» **WRITTEN INSTRUCTION**
Drop the pictures, then extract the listing word for word.

>> Begin

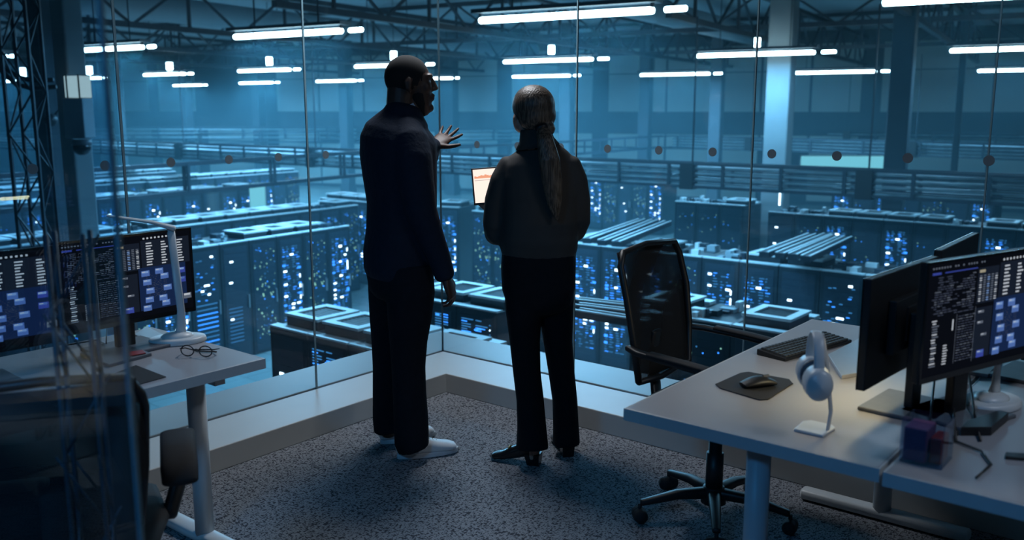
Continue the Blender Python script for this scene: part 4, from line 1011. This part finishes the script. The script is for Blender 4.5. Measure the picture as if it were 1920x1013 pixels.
bl.loft([w_(1005,248), w_(1007,262), w_(1009,276)], [(.056,.056),(.066,.062),(.085,.07)], wx, 20, False)
bl.loft([w_(1010,452), w_(1010,468)], [(.175,.128),(.168,.122)], wx, 26, True, 2.3)
# left sleeve: down, then forearm forward to the tablet
bl.loft([w_(957,310), w_(944,338,.0), w_(934,375,.02), w_(932,418,.03), w_(934,438,.07)], [.052,.058,.060,.064,.062], (0,1,0), 18, True)
bl.loft([w_(936,436,.02), w_(930,428,.10), w_(934,414,.16), w_(937,410,.17)], [.058,.058,.042,.032], (0,0,1), 18, True)
# right sleeve: down and bent forward
bl.loft([w_(1066,310), w_(1076,338), w_(1082,378,.02), w_(1082,415,.04), w_(1076,432,.08)], [.055,.060,.060,.060,.055], (0,1,0), 18, True)
bl.loft([w_(1078,430,.06), w_(1055,425,.18), w_(1020,408,.26)], [.056,.052,.036], (0,0,1), 18, True)
for i in range(6): pass
bl.build('blouse', 'blouse', wm_, remesh=.008, world=True)
co = MB().loft([w_(1008,276,-.015), w_(1006,262,-.015), w_(1003,240,-.018)], [(.098,.080),(.076,.070),(.064,.062)], wx, 26, False).build('blouse_collar', 'blouse', wm_, True, world=True); md = co.modifiers.new('Solidify', 'SOLIDIFY'); md.thickness = .005
wt = MB()
wt.loft([w_(1009,466), w_(1009,500), w_(1010,540), w_(1011,560)], [(.160,.115),(.166,.122),(.164,.122),(.150,.115)], wx, 24, True, 2.4)
wt.loft([w_(982,530,-.01), w_(982,580,-.02), w_(984,640,-.02), w_(988,700,-.02), w_(994,750,-.03), w_(997,800,-.04), w_(998,842,-.06)], [(.088,.098),(.082,.090),(.068,.076),(.062,.070),(.062,.068),(.066,.074),(.074,.084)], wx, 20, False, 2.2)
wt.loft([w_(1040,530,.02), w_(1042,580,.04), w_(1046,640,.06), w_(1053,700,.08), w_(1059,750,.09), w_(1061,800,.09), w_(1062,832,.09)], [(.088,.098),(.080,.090),(.066,.076),(.060,.070),(.058,.066),(.060,.068),(.064,.070)], wx, 20, False, 2.2)
wt.build('trousers', 'wtrous', wm_, remesh=.007, world=True)
def loafer(heel, toe_dir, L_, parent):
    t_ = V((*toe_dir, 0)).normalized(); q = V((heel.x, heel.y, 0)); z = V((0,0,1)); sd_ = V((-t_.y, t_.x, 0)); m_ = MB()
    m_.loft([q+t_*.025+z*.075, q+t_*.07+z*.068, q+t_*.13+z*.045, q+t_*.18+z*.028, q+t_*.22+z*.020, q+t_*(L_-.015)+z*.014], [(.031,.034),(.034,.034),(.037,.028),(.040,.020),(.036,.015),(.018,.008)], sd_, 18, True, 2.4)
    sh = m_.build('heeled_loafer', 'shoe', parent, remesh=.004, world=True)
    h_ = MB().hexa([q-t_*.00-sd_*.026, q+t_*.055-sd_*.026, q+t_*.055+sd_*.026, q+sd_*.026]+[p_+z*.055 for p_ in (q-t_*.005-sd_*.03, q+t_*.07-sd_*.03, q+t_*.07+sd_*.03, q-t_*.005+sd_*.03)]).build('heel', 'shoe', sh, bevel=.003); h_.location = -V(parent.location)
    c0 = q+t_*.145+z*.070; bk = MB().tube([c0-sd_*.022-z*.004, c0+z*.004, c0+sd_*.022-z*.004], .004, 8).build('buckle', 'gold', sh, True); bk.location = -V(parent.location)
loafer(pz(1012,872,0), (-.28,.10), .25, wm_); loafer(pz(1066,858,0), (-.06,.3), .24, wm_)
# tablet
tl = rp(883,316,E+.26); bl_ = rp(905,388,E+.19); tr_ = rp(948,311,E+.27)
e1 = (tr_-tl).normalized(); e2 = (bl_-tl); e2 = (e2 - e1*e2.dot(e1)).normalized(); nn = e1.cross(e2)
if nn.y > 0: nn = -nn
TWD, THT = .25, .178
tb = thing('tablet', 'black edged tablet with a bright warm white screen, held by the woman', 'tablet', tl)
def tq(u_, v_, dz): return e1*u_ + e2*v_ + nn*dz
def slab(m_, u0, u1, v0, v1, z0, z1): return m_.hexa([tq(u0,v1,z0),tq(u1,v1,z0),tq(u1,v1,z1),tq(u0,v1,z1),tq(u0,v0,z0),tq(u1,v0,z0),tq(u1,v0,z1),tq(u0,v0,z1)])
slab(MB(), 0, TWD, 0, THT, -.008, 0).build('case', 'black', tb, bevel=.002)
MT['tab'] = emit('tablet screen white', (1, .80, .70), 1.15); MT['tabo'] = emit('tablet screen orange', (1, .42, .25), .9); MT['tabg'] = emit('tablet screen grey', (.75,.62,.58), .8)
sm = MB(); sm.use('tab'); slab(sm, .007, TWD-.007, .008, THT-.009, 0, .0006)
sm.use('tabo'); x_ = .012
pr_ = [.022,.018,.024,.030,.026,.034,.028,.022,.026,.020,.028,.024]
for i in range(24): h_ = pr_[i % 12]*.5; slab(sm, x_, x_+.0095, .052-h_, .052, .0006, .0009); x_ += .0095
sm.use('tabg'); slab(sm, .012, TWD-.012, .060, .063, .0006, .0009)
sm.build('screen', None, tb)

>> End

» **RESPONSE**
Continue the Blender Python script for this scene: part 4, from line 1011. This part finishes the script. The script is for Blender 4.5. Measure the picture as if it were 1920x1013 pixels.
bl.loft([w_(1005,248), w_(1007,262), w_(1009,276)], [(.056,.056),(.066,.062),(.085,.07)], wx, 20, False)
bl.loft([w_(1010,452), w_(1010,468)], [(.175,.128),(.168,.122)], wx, 26, True, 2.3)
# left sleeve: down, then forearm forward to the tablet
bl.loft([w_(957,310), w_(944,338,.0), w_(934,375,.02), w_(932,418,.03), w_(934,438,.07)], [.052,.058,.060,.064,.062], (0,1,0), 18, True)
bl.loft([w_(936,436,.02), w_(930,428,.10), w_(934,414,.16), w_(937,410,.17)], [.058,.058,.042,.032], (0,0,1), 18, True)
# right sleeve: down and bent forward
bl.loft([w_(1066,310), w_(1076,338), w_(1082,378,.02), w_(1082,415,.04), w_(1076,432,.08)], [.055,.060,.060,.060,.055], (0,1,0), 18, True)
bl.loft([w_(1078,430,.06), w_(1055,425,.18), w_(1020,408,.26)], [.056,.052,.036], (0,0,1), 18, True)
for i in range(6): pass
bl.build('blouse', 'blouse', wm_, remesh=.008, world=True)
co = MB().loft([w_(1008,276,-.015), w_(1006,262,-.015), w_(1003,240,-.018)], [(.098,.080),(.076,.070),(.064,.062)], wx, 26, False).build('blouse_collar', 'blouse', wm_, True, world=True); md = co.modifiers.new('Solidify', 'SOLIDIFY'); md.thickness = .005
wt = MB()
wt.loft([w_(1009,466), w_(1009,500), w_(1010,540), w_(1011,560)], [(.160,.115),(.166,.122),(.164,.122),(.150,.115)], wx, 24, True, 2.4)
wt.loft([w_(982,530,-.01), w_(982,580,-.02), w_(984,640,-.02), w_(988,700,-.02), w_(994,750,-.03), w_(997,800,-.04), w_(998,842,-.06)], [(.088,.098),(.082,.090),(.068,.076),(.062,.070),(.062,.068),(.066,.074),(.074,.084)], wx, 20, False, 2.2)
wt.loft([w_(1040,530,.02), w_(1042,580,.04), w_(1046,640,.06), w_(1053,700,.08), w_(1059,750,.09), w_(1061,800,.09), w_(1062,832,.09)], [(.088,.098),(.080,.090),(.066,.076),(.060,.070),(.058,.066),(.060,.068),(.064,.070)], wx, 20, False, 2.2)
wt.build('trousers', 'wtrous', wm_, remesh=.007, world=True)
def loafer(heel, toe_dir, L_, parent):
    t_ = V((*toe_dir, 0)).normalized(); q = V((heel.x, heel.y, 0)); z = V((0,0,1)); sd_ = V((-t_.y, t_.x, 0)); m_ = MB()
    m_.loft([q+t_*.025+z*.075, q+t_*.07+z*.068, q+t_*.13+z*.045, q+t_*.18+z*.028, q+t_*.22+z*.020, q+t_*(L_-.015)+z*.014], [(.031,.034),(.034,.034),(.037,.028),(.040,.020),(.036,.015),(.018,.008)], sd_, 18, True, 2.4)
    sh = m_.build('heeled_loafer', 'shoe', parent, remesh=.004, world=True)
    h_ = MB().hexa([q-t_*.00-sd_*.026, q+t_*.055-sd_*.026, q+t_*.055+sd_*.026, q+sd_*.026]+[p_+z*.055 for p_ in (q-t_*.005-sd_*.03, q+t_*.07-sd_*.03, q+t_*.07+sd_*.03, q-t_*.005+sd_*.03)]).build('heel', 'shoe', sh, bevel=.003); h_.location = -V(parent.location)
    c0 = q+t_*.145+z*.070; bk = MB().tube([c0-sd_*.022-z*.004, c0+z*.004, c0+sd_*.022-z*.004], .004, 8).build('buckle', 'gold', sh, True); bk.location = -V(parent.location)
loafer(pz(1012,872,0), (-.28,.10), .25, wm_); loafer(pz(1066,858,0), (-.06,.3), .24, wm_)
# tablet
tl = rp(883,316,E+.26); bl_ = rp(905,388,E+.19); tr_ = rp(948,311,E+.27)
e1 = (tr_-tl).normalized(); e2 = (bl_-tl); e2 = (e2 - e1*e2.dot(e1)).normalized(); nn = e1.cross(e2)
if nn.y > 0: nn = -nn
TWD, THT = .25, .178
tb = thing('tablet', 'black edged tablet with a bright warm white screen, held by the woman', 'tablet', tl)
def tq(u_, v_, dz): return e1*u_ + e2*v_ + nn*dz
def slab(m_, u0, u1, v0, v1, z0, z1): return m_.hexa([tq(u0,v1,z0),tq(u1,v1,z0),tq(u1,v1,z1),tq(u0,v1,z1),tq(u0,v0,z0),tq(u1,v0,z0),tq(u1,v0,z1),tq(u0,v0,z1)])
slab(MB(), 0, TWD, 0, THT, -.008, 0).build('case', 'black', tb, bevel=.002)
MT['tab'] = emit('tablet screen white', (1, .80, .70), 1.15); MT['tabo'] = emit('tablet screen orange', (1, .42, .25), .9); MT['tabg'] = emit('tablet screen grey', (.75,.62,.58), .8)
sm = MB(); sm.use('tab'); slab(sm, .007, TWD-.007, .008, THT-.009, 0, .0006)
sm.use('tabo'); x_ = .012
pr_ = [.022,.018,.024,.030,.026,.034,.028,.022,.026,.020,.028,.024]
for i in range(24): h_ = pr_[i % 12]*.5; slab(sm, x_, x_+.0095, .052-h_, .052, .0006, .0009); x_ += .0095
sm.use('tabg'); slab(sm, .012, TWD-.012, .060, .063, .0006, .0009)
sm.build('screen', None, tb)